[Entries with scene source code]
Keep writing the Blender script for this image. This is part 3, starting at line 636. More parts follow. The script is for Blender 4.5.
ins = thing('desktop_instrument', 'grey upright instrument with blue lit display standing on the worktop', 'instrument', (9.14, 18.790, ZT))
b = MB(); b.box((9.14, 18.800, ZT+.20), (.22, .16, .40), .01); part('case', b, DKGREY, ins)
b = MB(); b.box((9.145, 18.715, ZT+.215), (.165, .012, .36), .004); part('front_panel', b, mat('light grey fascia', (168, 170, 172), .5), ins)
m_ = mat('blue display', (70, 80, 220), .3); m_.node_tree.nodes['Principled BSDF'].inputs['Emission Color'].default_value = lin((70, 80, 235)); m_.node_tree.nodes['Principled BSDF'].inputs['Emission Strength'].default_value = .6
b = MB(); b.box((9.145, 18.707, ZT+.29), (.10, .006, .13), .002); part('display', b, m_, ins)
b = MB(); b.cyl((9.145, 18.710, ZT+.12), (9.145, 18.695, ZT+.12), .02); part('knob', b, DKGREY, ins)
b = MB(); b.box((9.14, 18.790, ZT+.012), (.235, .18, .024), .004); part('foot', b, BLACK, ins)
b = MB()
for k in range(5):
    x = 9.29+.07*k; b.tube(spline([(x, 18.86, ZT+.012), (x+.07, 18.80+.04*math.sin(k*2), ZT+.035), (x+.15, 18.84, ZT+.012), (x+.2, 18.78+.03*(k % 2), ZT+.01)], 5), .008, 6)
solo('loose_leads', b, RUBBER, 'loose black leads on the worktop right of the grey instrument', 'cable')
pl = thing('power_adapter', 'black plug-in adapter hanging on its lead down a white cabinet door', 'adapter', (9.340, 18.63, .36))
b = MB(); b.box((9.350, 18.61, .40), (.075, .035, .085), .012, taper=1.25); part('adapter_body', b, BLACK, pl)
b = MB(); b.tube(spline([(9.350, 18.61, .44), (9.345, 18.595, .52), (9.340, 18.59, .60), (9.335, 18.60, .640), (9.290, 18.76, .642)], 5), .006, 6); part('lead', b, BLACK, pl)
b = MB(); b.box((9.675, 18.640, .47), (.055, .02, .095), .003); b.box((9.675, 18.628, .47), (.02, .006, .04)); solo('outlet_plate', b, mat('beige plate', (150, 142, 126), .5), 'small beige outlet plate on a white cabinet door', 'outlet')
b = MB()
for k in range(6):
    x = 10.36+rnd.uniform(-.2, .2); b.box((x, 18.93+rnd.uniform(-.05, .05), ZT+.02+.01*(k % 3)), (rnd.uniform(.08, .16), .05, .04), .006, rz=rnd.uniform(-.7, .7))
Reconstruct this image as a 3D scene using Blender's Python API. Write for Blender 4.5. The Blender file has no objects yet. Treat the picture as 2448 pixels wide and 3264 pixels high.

Work to be completed
Extract the full set of entries word for word.

Written response
Keep writing the Blender script for this image. This is part 3, starting at line 636. More parts follow. The script is for Blender 4.5.
ins = thing('desktop_instrument', 'grey upright instrument with blue lit display standing on the worktop', 'instrument', (9.14, 18.790, ZT))
b = MB(); b.box((9.14, 18.800, ZT+.20), (.22, .16, .40), .01); part('case', b, DKGREY, ins)
b = MB(); b.box((9.145, 18.715, ZT+.215), (.165, .012, .36), .004); part('front_panel', b, mat('light grey fascia', (168, 170, 172), .5), ins)
m_ = mat('blue display', (70, 80, 220), .3); m_.node_tree.nodes['Principled BSDF'].inputs['Emission Color'].default_value = lin((70, 80, 235)); m_.node_tree.nodes['Principled BSDF'].inputs['Emission Strength'].default_value = .6
b = MB(); b.box((9.145, 18.707, ZT+.29), (.10, .006, .13), .002); part('display', b, m_, ins)
b = MB(); b.cyl((9.145, 18.710, ZT+.12), (9.145, 18.695, ZT+.12), .02); part('knob', b, DKGREY, ins)
b = MB(); b.box((9.14, 18.790, ZT+.012), (.235, .18, .024), .004); part('foot', b, BLACK, ins)
b = MB()
for k in range(5):
    x = 9.29+.07*k; b.tube(spline([(x, 18.86, ZT+.012), (x+.07, 18.80+.04*math.sin(k*2), ZT+.035), (x+.15, 18.84, ZT+.012), (x+.2, 18.78+.03*(k % 2), ZT+.01)], 5), .008, 6)
solo('loose_leads', b, RUBBER, 'loose black leads on the worktop right of the grey instrument', 'cable')
pl = thing('power_adapter', 'black plug-in adapter hanging on its lead down a white cabinet door', 'adapter', (9.340, 18.63, .36))
b = MB(); b.box((9.350, 18.61, .40), (.075, .035, .085), .012, taper=1.25); part('adapter_body', b, BLACK, pl)
b = MB(); b.tube(spline([(9.350, 18.61, .44), (9.345, 18.595, .52), (9.340, 18.59, .60), (9.335, 18.60, .640), (9.290, 18.76, .642)], 5), .006, 6); part('lead', b, BLACK, pl)
b = MB(); b.box((9.675, 18.640, .47), (.055, .02, .095), .003); b.box((9.675, 18.628, .47), (.02, .006, .04)); solo('outlet_plate', b, mat('beige plate', (150, 142, 126), .5), 'small beige outlet plate on a white cabinet door', 'outlet')
b = MB()
for k in range(6):
    x = 10.36+rnd.uniform(-.2, .2); b.box((x, 18.93+rnd.uniform(-.05, .05), ZT+.02+.01*(k % 3)), (rnd.uniform(.08, .16), .05, .04), .006, rz=rnd.uniform(-.7, .7))
Reconstruct this image as a 3D scene using Blender's Python API. Write for Blender 4.5. The Blender file has no objects yet. Treat the picture as 2448 pixels wide and 3264 pixels high.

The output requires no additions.